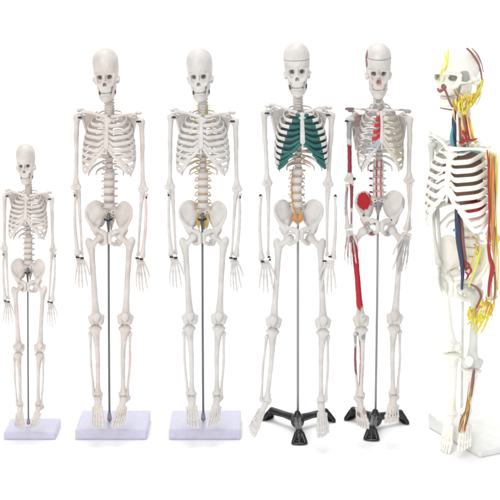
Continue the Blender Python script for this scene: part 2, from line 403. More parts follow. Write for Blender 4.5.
# hip bone; origin mid pelvis
s = Sdf((-26, -12, -28), (2, 14, 23), .4)
s.ell((-15.0, 1.5, 10.2), (8.6, 1.9, 9.2), .6, rot=(-10, -16, 28))
s.ell((-9, 5.5, 2), (4.5, 2.6, 9), 2.5, rot=(0, 14, 20))
s.tri((-21.5, -3, 4), (-8.5, 5, -1), (-15.5, -2, -6), 1.2, 2); s.tri((-21, -2, 8), (-8, 7, 11), (-9, 5, 0), 1.1, 1.5)
s.ell((-15.8, -4.8, 10.8), (7.4, 4.8, 9.0), 3, 'sub', (-10, -14, 28))
s.path([(-22.2, -3.4, 5.5), (-23.4, -1.5, 11.5), (-20.2, 1, 17.6), (-14.5, 4.2, 20.0), (-8.8, 7.5, 15.5), (-6.4, 8.8, 8)], [1.3, 1.3, 1.35, 1.35, 1.4, 1.7], 1.2)
s.path([(-22.2, -3.6, 5.2), (-19.4, -4.2, -.5), (-16, -3, -5)], [1.3, 1.6, 3.0], 2)
s.path([(-9, 4.5, 2), (-11.5, 1, -3), (-14, -1, -7)], [2.4, 2.8, 3.4], 1.5)
s.ell((-14.4, -.5, -8.2), (5.2, 5.0, 5.4), 2.0)
s.path([(-14, -2, -6), (-8, -6, -7.4), (-2.4, -8.4, -9.6)], [3.0, 2.5, 2.6], 1.4)
s.path([(-2.4, -8.4, -10.5), (-2.3, -8.0, -17.4)], [2.4, 2.2], 1)
s.path([(-2.4, -8, -18.4), (-5.8, -3, -21.8), (-8.6, 2.6, -22.4)], [2.0, 1.9, 2.6], 1)
s.path([(-13.4, 2.5, -11), (-11.6, 4.0, -17), (-8.8, 3.2, -22.2)], [3.4, 2.9, 3.0], 1.8)
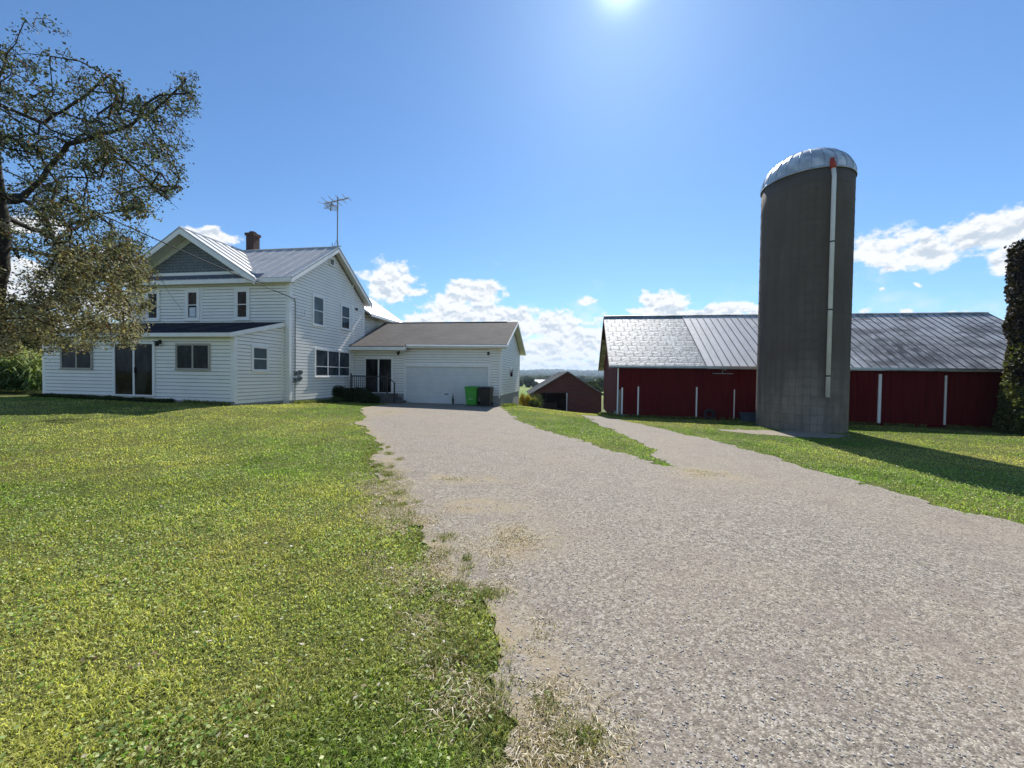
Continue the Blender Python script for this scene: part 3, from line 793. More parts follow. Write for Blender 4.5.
# cross gable facing the viewer: runs back to the main ridge
cg = MB(); AS, AZ, FL, FR, FZ = -5.30, 8.40, -9.32, -1.28, 5.90
for (fs) in (FR, FL):
    ee = [(fs, -.60, FZ), (fs, RT + 1.2, FZ), (AS, RT + 1.2, AZ), (AS, -.60, AZ)]
    cg.slab(ee, (0, 0, -.09)); seams(cg, ee[0], ee[1], ee[2], ee[3], .60)
cg.tube([(AS, -.62, AZ + .02), (AS, RT + 1.2, AZ + .02)], .05, 6)
cross = cg.build('gable_roof', M['roof_white'], house, mat2=M['seam_grey'])
m1 = MB()
for fs in (FR, FL):
    m1.hull([(fs, -.62, FZ - .06), (AS, -.62, AZ - .06), (AS, -.62, AZ - .30), (fs, -.62, FZ - .28)], [(fs, -.601, FZ - .06), (AS, -.601, AZ - .06), (AS, -.601, AZ - .30), (fs, -.601, FZ - .28)])
m1.build('fascia', M['trim'], cross)
m2 = MB()
for fs, sg in ((FR, 1), (FL, -1)):
    m2.slab([(fs, -.598, FZ - .14), (fs, -.04, FZ - .14), (AS, -.04, AZ - .14), (AS, -.598, AZ - .14)], (0, 0, -.03))
    # deep white frieze boards on the wall under the rakes
    m2.hull([(AS + sg * 3.75, -.03, 6.10), (AS, -.03, AZ - .17), (AS, -.03, AZ - .50), (AS + sg * 3.25, -.03, 6.10)], [(AS + sg * 3.75, -.004, 6.10), (AS, -.004, AZ - .17), (AS, -.004, AZ - .50), (AS + sg * 3.25, -.004, 6.10)])
m2.build('soffit', M['soffit'], cross)
tri = MB(); tri.hull([(AS - 3.7, -.002, 6.0), (AS + 3.7, -.002, 6.0), (AS, -.002, AZ - .14)], [(AS - 3.7, .3, 6.0), (AS + 3.7, .3, 6.0), (AS, .3, AZ - .14)])
gw = tri.build('gable_wall', M['slate_siding'], house); gw['label'] = 'grey shingled gable end'
MB().box(AS - 3.6, AS + 3.6, -.045, -.003, 6.28, 6.42).build('frieze_board', M['trim'], gw)
pn = MB(); pn.slab([(-9.1, -.36, 6.012), (FR - .0, -.36, 6.012), (FR - .0, -.05, 6.26), (-9.1, -.05, 6.26)], (0, 0, .02)); pn.build('pent_roof', M['pent'], house)
# chimney
ch = MB(); ch.box(-5.52, -5.03, 3.5, 3.95, 8.0, 9.45); ch.box(-5.57, -4.98, 3.45, 4.0, 9.45, 9.60)
c_ = ch.build('chimney', M['brick'], house)
MB().box(-5.4, -5.14, 3.6, 3.85, 9.60, 9.72).build('flue', M['brick'], c_)
# rear wing
rw = MB(); rw.hull([(-.42, 6.6, gh), (-6.4, 6.6, gh), (-6.4, 6.6, 5.5), (-3.2, 6.6, 7.6), (-.42, 6.6, 5.5)], [(-.42, 12.0, gh), (-6.4, 12.0, gh), (-6.4, 12.0, 5.5), (-3.2, 12.0, 7.6), (-.42, 12.0, 5.5)])
siding(rw, [(6.7, .0), (12, .0), (12, 5.4), (6.7, 5.4)], rs_(-.42))
rw.build('rear_wall', M['siding'], house, mat2=M['lap_shade'])
rr_ = MB(); ee = [(.32, 6.9, 5.46), (.32, 12.3, 5.46), (-3.2, 12.3, 7.86), (-3.2, 6.4, 7.86)]
roof_plane(rr_, *ee, .10); seams(rr_, *ee, .6)
ee = [(-6.7, 6.9, 5.46), (-6.7, 12.3, 5.46), (-3.2, 12.3, 7.86), (-3.2, 6.4, 7.86)]; roof_plane(rr_, *ee, .10)
rro = rr_.build('rear_roof', M['roof_white'], house)
MB().box(.325, .35, 7.01, 12.3, 5.30, 5.46).build('fascia', M['trim'], rro)
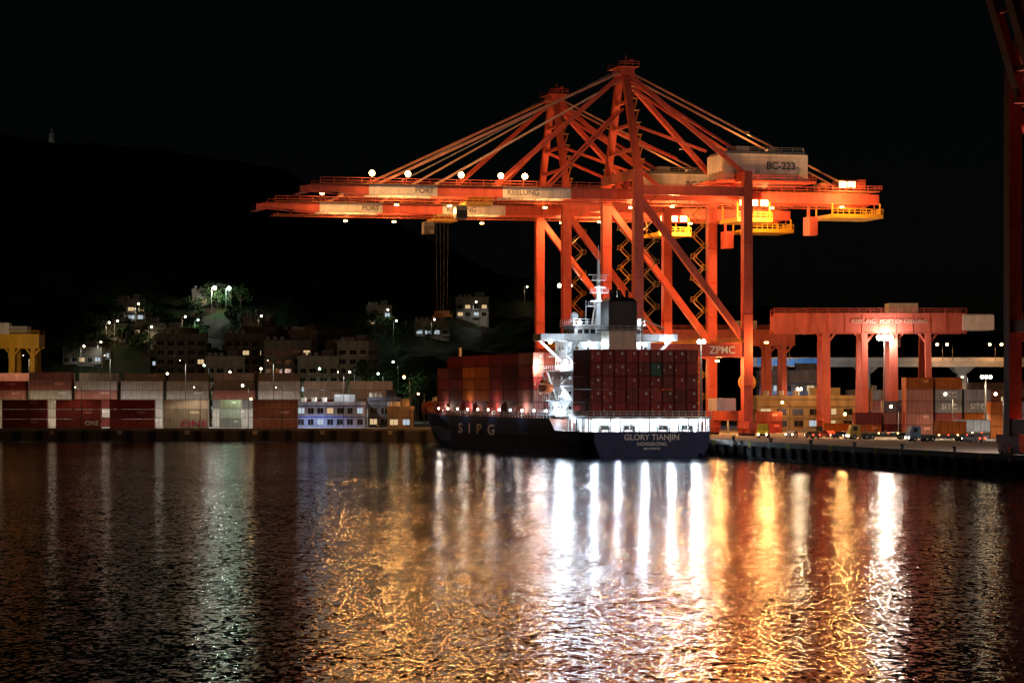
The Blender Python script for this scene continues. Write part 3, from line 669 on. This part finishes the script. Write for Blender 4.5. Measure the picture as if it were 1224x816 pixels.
def tree(mb,p,h,rr,n,col):
    p=Vector(p); mb.cyl(p-Vector((0,0,1)),p+Vector((0,0,h*.6)),.28,6,WA,(.1,.07,.05),.12)
    cl=[]
    for k in range(7):
        a=R.uniform(0,6.28); q=p+Vector((math.cos(a)*rr*R.uniform(.2,.75),math.sin(a)*rr*R.uniform(.2,.75),h*R.uniform(.5,.95)))
        mb.cyl(p+Vector((0,0,h*.4)),q,.12,5,WA,(.1,.07,.05),.04); cl.append((q,rr*R.uniform(.3,.5),R.uniform(.6,1.5)))
    for _ in range(n):
        q,r_,b_=R.choice(cl); d=Vector((R.gauss(0,1),R.gauss(0,1),R.gauss(0,.8))); d=d.normalized()*r_*R.uniform(.5,1.1)
        c_=q+d; s_=R.uniform(.25,.6); u=Vector((R.gauss(0,1),R.gauss(0,1),R.gauss(0,1))).normalized(); v=u.orthogonal().normalized()
        mb.face([c_-u*s_,c_+v*s_*.6,c_+u*s_,c_-v*s_*.6],LE,tuple(x*b_ for x in col))
mb=MB()
for k in range(52):
    a=k%4
    if a<2: px=R.uniform(424,500); D=R.uniform(876,955); h=R.uniform(14,24)
    elif a==2: px=R.uniform(185,430); D=R.uniform(888,897); h=R.uniform(7,10)
    else: px=R.uniform(490,600); D=R.uniform(890,955); h=R.uniform(9,17)
    x=(px-612)/F*D; tree(mb,(x,D,QZ),h,R.uniform(3,4.5) if a==2 else R.uniform(4,7),320,(.05,.09,.035))
mb.build('tree_mass')
mb=MB()
spots=[(245,362),(155,378),(120,402),(262,360),(210,395),(555,374),(460,398),(110,425),(616,306),(450,384),(130,400),(90,428),(225,400),(505,395),(170,405),(190,412),(300,392)]
for px,py in spots:
    for k in range(9):
        p=onhill(px+R.uniform(-26,26),py+R.uniform(0,12)); tree(mb,(p.x,p.y,hz(p.x,p.y)-1),R.uniform(5,10),R.uniform(3,5),180,(.04,.075,.03))
mb.build('hillside_trees')
for i,(px,py) in enumerate(spots):
    p=onhill(px,py+4); z=hz(p.x,p.y)
    cl=GRN if i in (3,6,12) else (NEU if i%2 or i==0 else WARM)
    pw={0:4200,3:2200,5:1100,1:1300,2:1000,7:1000}.get(i,500)
    D=p.y-9
    if i in (0,1,2,5,7,9,11,13,14,15,16): building('hillside_house',px-R.uniform(8,16),p.y-3,R.uniform(9,16),R.uniform(5,8),8,z0=z-1,col=(.42,.4,.36),lit=.4,rz=R.uniform(-.3,.3))
    P=empty('street_lamp',(p.x+4,D-3,z)); m2=MB(); m2.cyl((0,0,-6),(0,0,5.5),.12,6,ST,GREY); m2.beam((0,0,5.5),(1.2,0,5.8),.1,.1,ST,GREY); m2.ball((1.2,0,5.5),.8 if pw>1400 else .36,EGR if cl==GRN else EWW); m2.build('lamp_post',P); lamp((1.2,-1.1,4.5),pw,cl,.3,P,spot=None if pw>1400 else 172)
p=W(66,186,1500); z=hz(p.x,1495)-1
P=empty('hilltop_statue',(p.x,1490,z)); mb=MB()
prof=[(3.2,0),(3.2,2),(2.2,2.2),(2.4,4),(1.9,7),(1.6,9.5),(1.7,10.5),(.6,11.4),(.85,12),(.8,12.9),(.3,13.6)]
for (r0,z0),(r1,z1) in zip(prof[:-1],prof[1:]): mb.cyl((0,0,z0),(0,0,z1+.001),r0,12,WA,(.7,.7,.68),r1)
mb.beam((-1.4,-.3,9.8),(-.3,-1.6,8.2),.8,.8,WA,(.7,.7,.68)); mb.beam((1.4,-.3,9.8),(.4,-1.6,8.2),.8,.8,WA,(.7,.7,.68))
mb.build('statue_figure',P); lamp((-6,-14,6),300,NEU,.3,P)
# ------------------------------------------------------------ elevated highway
mb=MB(); hy=775
mb.box(68,hy,20.2,420,hy+12,21.8,CO,(.3,.29,.27)); mb.box(68,hy,21.8,420,hy+.3,22.9,CO,(.4,.38,.35)); mb.box(68,hy+11.7,21.8,420,hy+12,22.9,CO,(.4,.38,.35))
for k in range(12):
    x=74+k*28; mb.box(x,hy+4,QZ,x+2.2,hy+8,18.4,CO,(.28,.27,.25)); mb.hexa([(x-.5,hy+3.5,18.4),(x+2.7,hy+3.5,18.4),(x+2.7,hy+8.5,18.4),(x-.5,hy+8.5,18.4),(x-2,hy+.8,20.15),(x+4.2,hy+.8,20.15),(x+4.2,hy+11.2,20.15),(x-2,hy+11.2,20.15)],CO,(.28,.27,.25))
for k in range(9): mb.box(71+k*2.3,hy-.1,20.6,73.1+k*2.3,hy-.004,22.6,ST,(.05,.25,.75))
mb.build('elevated_highway')
street(945,462,762,4500,COOL,EW,spot=None); street(1150,450,765,2500,NEU,EWW,spot=None); street(1080,455,765,2000,NEU,EWW,spot=None)
# ------------------------------------------------------------ vehicles
def wheel(mb,x,y,r=.5,w=.35):
    mb.cyl((x,y,r),(x,y+w,r),r,14,ST,(.02,.02,.02)); mb.cyl((x,y-.01,r),(x,y+w+.01,r),r*.5,10,ST,(.4,.4,.4))
def truck(px,D,rz,col,load=None,trailer=True,name='container_truck'):
    p=(px-612)/F*D; P=empty(name,(p,D,QZ+.01),rz); mb=MB()
    mb.hexa([(0,0,.6),(2.3,0,.6),(2.3,2.4,.6),(0,2.4,.6),(.05,.05,1.8),(2.3,.05,1.8),(2.3,2.35,1.8),(.05,2.35,1.8)],ST,col)
    mb.hexa([(.05,.05,1.8),(2.3,.05,1.8),(2.3,2.35,1.8),(.05,2.35,1.8),(.4,.12,3.0),(2.25,.12,3.0),(2.25,2.28,3.0),(.4,2.28,3.0)],ST,col)
    mb.face([(.09,.25,1.9),(.09,2.15,1.9),(.34,2.1,2.75),(.34,.3,2.75)][::-1],GL,DARK)
    mb.box(.75,.02,1.85,1.6,.07,2.65,GL,DARK); mb.box(-.12,.1,.45,.0,2.3,.85,ST,DARK)
    for y in (.35,2.05): mb.ball((-.15,y,.75),.2,EWW)
    mb.box(.3,.5,.55,14.2 if trailer else 6.5,1.9,1.15,ST,(.1,.1,.1))
    for x in (1.0,3.6,4.8)+((11.0,12.3) if trailer else ()):
        for y in (-.02,2.07): wheel(mb,x,y)
    if trailer:
        mb.box(2.7,0.02,1.15,14.6,2.42,1.4,ST,(.15,.16,.1))
        mb.box(14.5,-.04,.8,14.66,.5,1.1,ERD); mb.box(14.61,1.9,.8,14.66,2.2,1.1,ERD)
        for k in range(4): mb.box(6+k*2,-.03,1.2,6.25+k*2,.015,1.35,ERD if k%2 else EO)
    if load: container(mb,2.6 if load[1]>7 else 6,0,1.42,load[1],2.44,load[0],'x')
    else: 
        for k in range(6 if trailer else 2): mb.box(3+k*2.2,.0,1.4,3.3+k*2.2,.12,2.0,ST,(.2,.2,.1))
    mb.build('truck_body',P)
truck(1016,553,.12,(.45,.3,.05),None)
truck(1088,528,.25,(.1,.2,.3),(COR,6.06))
truck(918,570,math.radians(80),(.75,.5,.04),None,False)
truck(1128,560,.1,(.6,.6,.6),(CGY,12.19))
def car(px,D,rz,col):
    P=empty('parked_car',((px-612)/F*D,D,QZ+.01),rz); mb=MB()
    prof=[(0,.35),(0,.85),(.9,1.0),(1.6,1.45),(3.2,1.45),(3.9,1.0),(4.4,.9),(4.4,.35)]
    for (a,z),(b_,z2) in zip(prof,prof[1:]+prof[:1]): mb.face([(a,0,z),(b_,0,z2),(b_,1.75,z2),(a,1.75,z)],ST,col)
    mb.face([(a,0,z) for a,z in prof],ST,col); mb.face([(a,1.75,z) for a,z in prof][::-1],ST,col)
    mb.face([(1.15,-.01,1.0),(3.6,-.01,1.0),(3.1,-.01,1.38),(1.7,-.01,1.38)],GL,DARK)
    for x in (.8,3.5):
        for y in (-.03,1.5): wheel(mb,x,y,.33,.25)
    for y in (-.02,1.45): mb.box(-.08,y,.6,-.001,y+.32,.8,EWW); mb.box(4.401,y,.65,4.5,y+.32,.88,ERD)
    mb.build('car_body',P)
car(948,575,1.2,(.4,.4,.42)); car(962,568,-1.3,(.05,.05,.06)); car(978,580,-1.1,(.35,.05,.04)); car(993,566,-.6,(.1,.1,.12)); car(1150,525,-.9,(.3,.3,.3)); car(1008,560,-1.0,(.5,.5,.5))
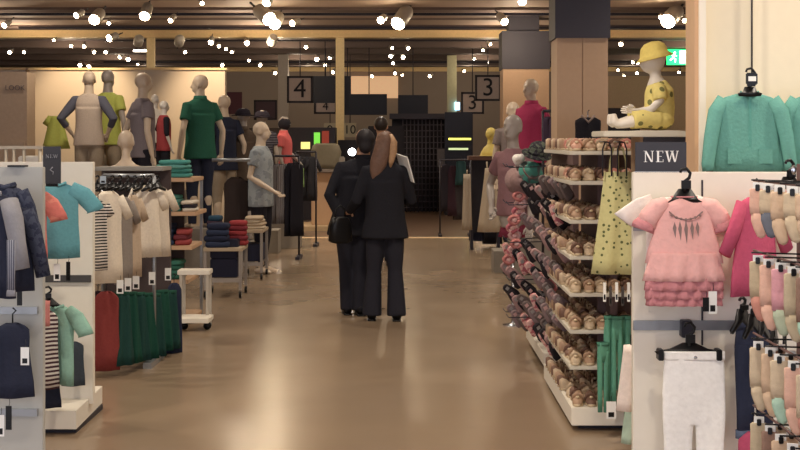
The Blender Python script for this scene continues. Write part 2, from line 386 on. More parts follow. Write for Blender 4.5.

> [Work to complete]:
Find "continues". Copy every line it occurs in.

> [Correct output]:
The Blender Python script for this scene continues. Write part 3, from line 669 on. This part finishes the script. Write for Blender 4.5. Measure the picture as if it were 1224x816 pixels.
The Blender Python script for this scene continues. Write part 2, from line 386 on. More parts follow. Write for Blender 4.5.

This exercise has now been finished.